--- BEGIN Recorded data ---

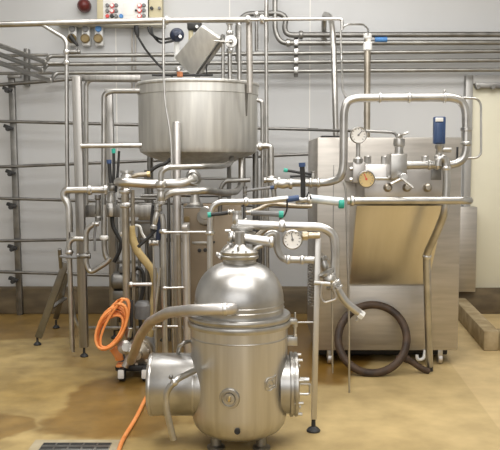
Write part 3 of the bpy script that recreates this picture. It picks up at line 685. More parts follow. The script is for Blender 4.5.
# plate heat exchanger behind
def phe():
    Y = 6.62
    t = thing('heat_exchanger', 'tan-grey plate heat exchanger standing behind the vertical pipes', 'heat exchanger', P(212, 340, Y))
    fr = put('front_plate', MB().box(P(184, 330, Y), P(241.5, 203, Y+.05), .012), EXCHST, t)
    put('plate_pack', MB().box(P(188, 322, Y+.05), P(238, 214, Y+.3), .01), DARKST, t)
    put('back_plate', MB().box(P(184, 330, Y+.3), P(241.5, 203, Y+.36), .012), PANELST, t)
    for px, py, r, mt in ((187, 219, 3, OCHRE), (199.5, 250.3, 1.9, BLACK), (205.3, 250, 1.9, BLACK), (214, 242, 1.1, BLACK)):
        put('port', MB().lathe([(R(r, Y)*.6, 0), (R(r, Y), .0), (R(r, Y), .012), (R(r, Y)*.5, .014)], P(px, py, Y), -YY, 16), mt, t)
    put('name_strip', MB().box(P(192, 244.5, Y-.006), P(208, 241.5, Y), .002), STEEL, t)
    for px in (188, 238):
        a = P(px, 330, Y+.15); l = put('leg', MB().bar(V((a.x, a.y, .07)), a, .05, .05, .004), DARKST, t); foot(l, V((a.x, a.y, .08)))
    put('round_hand_wheel', MB().lathe([(R(4, Y), -.03), (R(8, Y), -.02), (R(8.5, Y), 0), (R(7.5, Y), .02), (0, .03)], P(205, 217, Y-.05), V((-.3, -1, .1)), 26), STEEL, t)
    return t
phe()

# ------------------------------------------------------------------ the vessel in front
VY = 4.38
VX = XF(239.3, 380, VY); VR_ = R(49.0, VY)
def vessel():
    o = V((VX, VY, 0))
    t = thing('pressure_vessel', 'domed stainless pressure vessel in front, with bolted flange and manway', 'vessel', o)
    zf = ZF(316, VY)      # flange
    zbm = .05
    r = VR_
    put('vessel_body', MB().lathe([(0, zbm), (r*.45, zbm+.006), (r*.72, zbm+.022), (r*.86, zbm+.045), (r*.94, zbm+.075), (r*.985, zbm+.115), (r, zbm+.16), (r, zf-.05), (r*.98, zf-.045)], o, UP, 80), VESSEL, t)
    put('body_seam', MB().tube([o+V((math.cos(a)*r, math.sin(a)*r, zf-.105)) for a in [2*math.pi*k/64 for k in range(64)]], .004, 6, True), STEEL, t)
    f = put('body_flange', MB().lathe([(r*.96, zf-.05), (r*1.055, zf-.048), (r*1.065, zf-.04), (r*1.065, zf-.022), (r*1.055, zf-.016), (r*1.02, zf-.014), (r*1.02, zf-.008), (r*1.055, zf-.004), (r*1.06, zf+.004), (r*1.06, zf+.014), (r*1.04, zf+.022), (r*.93, zf+.024)], o, UP, 80), STEEL, t)
    # dome
    r2 = R(45, VY); zn = ZF(263, VY)
    prof = [(r2*.995, zf+.02), (r2, zf+.05)]
    z0 = ZF(300, VY); H = ZF(260.5, VY)-z0
    for k in range(0, 13):
        a = math.radians(k*90/13); prof.append((r2*math.cos(a)**.82, z0+H*math.sin(a)))
    prof.append((0, z0+H))
    d = put('dome_lid', MB().lathe(prof, o, UP, 80), DOME, t)
    put('dome_seam', MB().tube([o+V((math.cos(a)*r2, math.sin(a)*r2, z0-.01)) for a in [2*math.pi*k/64 for k in range(64)]], .0035, 6, True), STEEL, d)
    put('weld_bead', MB().tube([o+V((math.cos(a)*r2*1.0, math.sin(a)*r2*1.0, zf+.055)) for a in [2*math.pi*k/64 for k in range(64)]], .004, 6, True), BRIGHT, d)
    # neck
    zt = ZF(262, VY); rn = R(16.6, VY)
    ox = o+V((R(.5, VY), 0, 0))
    put('neck', MB().lathe([(rn, zt-.03), (rn, zt+.015), (rn*1.12, zt+.02), (rn*1.15, zt+.026), (rn*1.15, zt+.038), (rn*1.08, zt+.044), (rn*1.12, zt+.05), (rn*1.12, zt+.06), (rn*.95, zt+.068), (rn*.5, zt+.085), (rn*.3, zt+.1), (rn*.3, zt+.17), (0, zt+.17)], ox, UP, 40), STEEL, t)
    for k in range(8):
        a = 2*math.pi*(k+.5)/8
        put('neck_bolt', MB().cyl(ox+V((math.cos(a)*rn*1.02, math.sin(a)*rn*1.02, zt+.05)), UP, .007, .022, 6), BRIGHT, t)
    # horizontal manway drum through the body
    zm = ZF(384, VY); rm = R(31.5, VY)
    xl = XF(149, 384, VY); xr = XF(300, 384, VY)
    md = put('side_drum', MB().lathe([(0, 0), (rm*.9, 0), (rm*.97, .004), (rm, .012), (rm, (VX-xl)*.9), (rm*.9, (VX-xl)*.9)], V((xl, VY, zm)), XX, 64), DOME, t)
    for h in (.012, .24*1):
        put('drum_band', MB().lathe([(rm*.98, 0), (rm*1.015, .002), (rm*1.02, .007), (rm*1.015, .012), (rm*.98, .014)], V((xl+h if h < .1 else VX-VR_*.96, VY, zm)), XX, 64), BRIGHT, md)
    mw = put('manway', MB().lathe([(rm*.93, 0), (rm*.93, .05+VR_*.15), (rm*.99, .05+VR_*.15)], V((VX+VR_*.84, VY, zm)), XX, 64), DOME, t)
    cv = put('manway_cover', MB().lathe([(rm*.98, 0), (rm*1.04, .004), (rm*1.04, .018), (rm*.99, .022), (rm*.99, .027), (rm*1.03, .03), (rm*1.03, .044), (rm*.9, .052), (0, .06)], V((xr-.062, VY, zm)), XX, 64), STEEL, t)
    for k in range(8):
        a = 2*math.pi*(k+.5)/8
        put('cover_bolt', MB().cyl(V((xr-.06, VY+math.cos(a)*rm*.95, zm+math.sin(a)*rm*.95)), XX, .009, .07, 6), BRIGHT, cv)
    hh = put('cover_handle', MB().tube(fillet([V((xr-.01, VY-.03, zm+.01)), V((xr+.055, VY-.03, zm+.01)), V((xr+.055, VY-.03, zm-.05)), V((xr-.01, VY-.03, zm-.05))], .015), .008, 12), BRIGHT, cv)
    put('handle_boss', MB().cyl(V((xr-.01, VY-.03, zm+.03)), XX, .018, .06, 14), STEEL, cv)
    def surf(px, py, rr=VR_):
        x = XF(px, py, VY-rr)
        for _ in range(6):
            y = VY-math.sqrt(max(rr*rr-(x-VX)**2, 0)); x = XF(px, py, y)
        p = P(px, py, y); n = V((p.x-VX, p.y-VY, 0)).normalized(); return p, n
    # sight glass
    p, n = surf(229.5, 398.5)
    sg = put('sight_glass', MB().lathe([(R(10.3, 4.28), -.01), (R(10.3, 4.28), .004), (R(9.6, 4.28), .012), (R(7.6, 4.28), .013), (R(7.2, 4.28), .004), (R(6.2, 4.28), .004), (R(5.6, 4.28), .012), (R(3, 4.28), .013), (R(2.7, 4.28), .005), (0, .005)], p, n, 40), STEEL, t)
    put('centre_stud', MB().bar(p+n*.006+V((-.003, 0, -.014)), p+n*.006+V((.003, 0, .016)), .012, .02, .003), BRASS, sg)
    p, n = surf(237.3, 431.5)
    put('drain_hole', MB().lathe([(R(3, 4.3), -.01), (R(3, 4.3), .004), (R(2, 4.3), .005), (R(1.8, 4.3), .001), (0, .001)], p, n, 20), BLACK, t)
    # embossed maker's badge: an octagon round two interlaced letters
    p, n = surf(271, 383.5); u = UP.cross(n).normalized(); w = UP; s = R(1, 4.4)
    def L(x, y): return p+n*.003+u*x*s+w*y*s
    octo = [L(*q) for q in ((-7, 3.5), (-3, 6), (2.5, 5.5), (6.5, 7.5), (7, 1), (6, -4.5), (2, -5), (-2, -7), (-6.5, -5), (-7.2, 0))]
    em = MB().tube(smooth_path(octo, 3, True), .0026, 8, True)
    em.tube(smooth_path([L(*q) for q in ((-1, 3), (-3.5, 3.6), (-5, 1), (-4.5, -2.5), (-2, -3.6), (-.6, -1.6), (-2.2, -.8))], 4), .0024, 8)
    em.tube(smooth_path([L(*q) for q in ((4.6, 3), (2.6, 3.8), (1.4, 2), (3, .4), (4.6, -1.2), (3, -3.2), (1, -2.4))], 4), .0024, 8)
    put('embossed_badge', em, VESSEL, t)
    # bracket pin on the flange at the right
    q = P(294, 346, VY-.03)
    br = put('flange_bracket', MB().box(P(286, 346, VY-.02), P(297, 335, VY+.03), .004), STEEL, t)
    put('swing_bolt', MB().lathe([(.007, 0), (.007, .03), (.012, .032), (.012, .06), (.008, .062), (.008, .1), (.014, .105), (.014, .13), (.006, .14), (.005, .185), (0, .188)], P(295, 345, VY), UP, 14), BRIGHT, br)
    put('flange_ear', MB().bar(P(284, 321, VY), P(297, 321, VY), .03, .05, .004), STEEL, t)
    # short legs
    for a in (math.radians(-38), math.radians(215), math.radians(90)):
        pt = o+V((math.cos(a)*r*.58, math.sin(a)*r*.58, 0))
        put('leg', MB().lathe([(.05, 0), (.05, .012), (.03, .02), (.03, zbm+.07)], pt, UP, 18), DARKST, t)
    return t, surf
ves, surf = vessel()
# big suction pipe in front of the dome
o = pipe('suction_pipe', 'big bent steel pipe from the vessel dome down to the orange pump', 'pipe', 4.16,
     [(232, 309, 4.2), (232.5, 309, 4.0), (195, 310, 4.06), (168, 312.5, 4.4), (150, 322, 4.85), (140, 336, 5.15), (131, 361, 5.45)], 6.0, 14, mat=HEADST)
put('weld_collar', MB().lathe([(R(5.9, 4.1), -.012), (R(6.6, 4.1), -.008), (R(6.6, 4.1), .008), (R(5.9, 4.1), .012)], P(225, 309.2, 4.015), XX, 24), BRIGHT, o)
o = pipe('overflow_leg_pipe', 'bent slim pipe from the vessel side down in front of the drum', 'pipe', 4.02, [(194, 371, 4.2), (177, 379), (166, 391), (166, 408), (173.5, 440)], 3.4, 12, mat=STEEL, clamps=[(173, 381)], cl=1.25)
put('wing_screw', MB().sphere(P(171, 377, 4.06), R(2.4, 4.1), 14).tube([P(171, 377, 4.06), P(175, 383, 4.06)], .006, 8), DARKST, o)
pipe('bracket_tube', 'small bent tube above the drum joining the vessel wall', 'tube', 4.35, [(177.5, 356, 4.4), (179, 346), (184, 342.5), (195, 340, 4.45)], 2.0, 5, mat=STEEL)

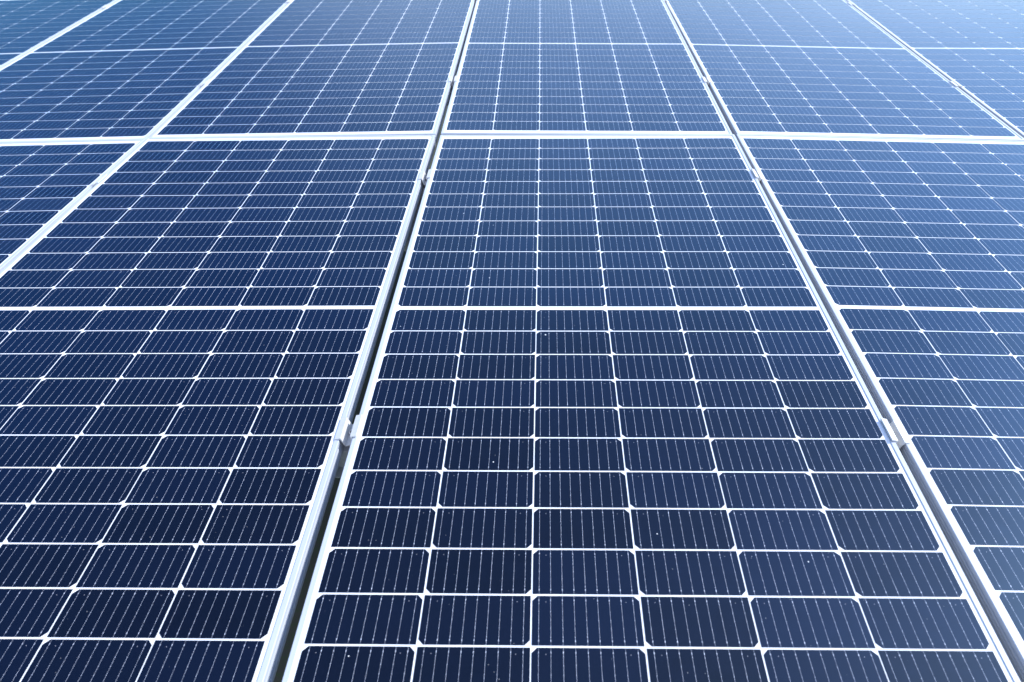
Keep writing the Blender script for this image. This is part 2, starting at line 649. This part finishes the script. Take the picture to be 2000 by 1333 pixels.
clamp('LLF', 'LF', -0.4850, 'clamp on the left diagonal frame line just above the white seam')
clamp('LLF', 'LF', 0.7900, 'clamp at the top picture edge on the second frame line from the left')
clamp('LLLF', 'LLF', 0.7900, 'tiny clamp on the frame line in the top left corner')


# ------------------------------------------------------------------ rails below the panels
def rail(name_keys, y, label):
    """a slotted aluminium rail that follows the undersides of one row"""
    pts = []
    for i, key in enumerate(name_keys):
        for sx in (-1, 1):
            p = MW[key] @ Vector((sx * 0.50, y, -0.0375))
            pts.append(p)
    pts.insert(0, pts[0] + (pts[0] - pts[1]).normalized() * 0.12)
    pts.append(pts[-1] + (pts[-1] - pts[-2]).normalized() * 0.12)
    prof = [(-0.024, 0.0), (-0.0085, 0.0), (-0.0085, -0.012), (0.0085, -0.012), (0.0085, 0.0), (0.024, 0.0),
            (0.024, -0.050), (0.050, -0.050), (0.050, -0.053), (-0.050, -0.053), (-0.050, -0.050), (-0.024, -0.050)]
    n = len(prof)
    v, f = [], []
    for p in pts:
        for yy, zz in prof:
            v.append((p.x, p.y + yy, p.z + zz))
    for s in range(len(pts) - 1):
        for i in range(n):
            j = (i + 1) % n
            f.append((s * n + i, s * n + j, (s + 1) * n + j, (s + 1) * n + i))
    o = link('mounting_rail', mesh('mounting_rail', v, f, M_RAIL))
    tag(o, label, 'rail', 'mounting rails under the panels')


NEAR, FAR = ('LL', 'L', 'M', 'R', 'RR'), ('LLLF', 'LLF', 'LF', 'MF', 'RF', 'RRF')
rail(NEAR, -0.405, 'grey metal rail under the nearest clamp with the bolt in the dark gap')
rail(NEAR, 0.715, 'grey metal rail under the near row just below the white seam')
rail(FAR, -0.487, 'grey metal rail under the far row just above the white seam')
rail(FAR, 0.787, 'grey metal rail under the far row at the very top of the dark gap')


def bevel_box(name, x0, x1, y0, y1, z0, z1, b, mat):
    """block with chamfered top edges"""
    v = [(x0, y0, z0), (x1, y0, z0), (x1, y1, z0), (x0, y1, z0),
         (x0, y0, z1 - b), (x1, y0, z1 - b), (x1, y1, z1 - b), (x0, y1, z1 - b),
         (x0 + b, y0 + b, z1), (x1 - b, y0 + b, z1), (x1 - b, y1 - b, z1), (x0 + b, y1 - b, z1)]
    f = [(3, 2, 1, 0), (8, 9, 10, 11)]
    for i in range(4):
        j = (i + 1) % 4
        f += [(i, j, 4 + j, 4 + i), (4 + i, 4 + j, 8 + j, 8 + i)]
    return mesh(name, v, f, mat)


G = 0.0
o = link('stand_in_plate', bevel_box('stand_in_plate', -0.72, -0.525, 0.445, 0.765, LIFT - 0.108, LIFT - 0.0745, 0.004, make_plate_paint()))  # invented plate standing in for a pale patch inside the gap
tag(o, 'pale grey plate added as the light patch in the dark gap below the second clamp', 'stand-in plate')

# corrugated sheet glimpsed through the far end of the gap
v, f = [], []
nx = 26
for i in range(nx * 4 + 1):
    ph = i % 4
    y = 2.03 + i * 0.0115
    z = LIFT - 0.097 + (0.010 if ph in (1, 2) else 0.0)
    for xx in (-0.95, -0.50):
        v.append((xx, y, z))
    for xx in (-0.95, -0.50):
        v.append((xx, y, z - 0.0015))
for i in range(nx * 4):
    a, b = i * 4, (i + 1) * 4
    f += [(a, a + 1, b + 1, b), (a + 3, a + 2, b + 2, b + 3), (a + 2, a, b, b + 2), (a + 1, a + 3, b + 3, b + 1)]
f += [(0, 2, 3, 1), (nx * 16, nx * 16 + 1, nx * 16 + 3, nx * 16 + 2)]
o = link('corrugated_sheet', mesh('corrugated_sheet', v, f, make_roof_sheet()))
tag(o, 'pale blue corrugated metal sheet glimpsed deep in the far end of the dark gap', 'metal sheet')

# ------------------------------------------------------------------ ground
S = 4000.0
o = link('ground', mesh('ground', [(-S, -S, G), (S, -S, G), (S, S, G), (-S, S, G)], [(0, 1, 2, 3)], make_ground_material()))
tag(o, 'dark shaded soil under the panels', None, None, 'structure')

--- END Recorded data ---

● Problem:
Report only how many lines in the listing contain the string "script".

● Answer in full:
2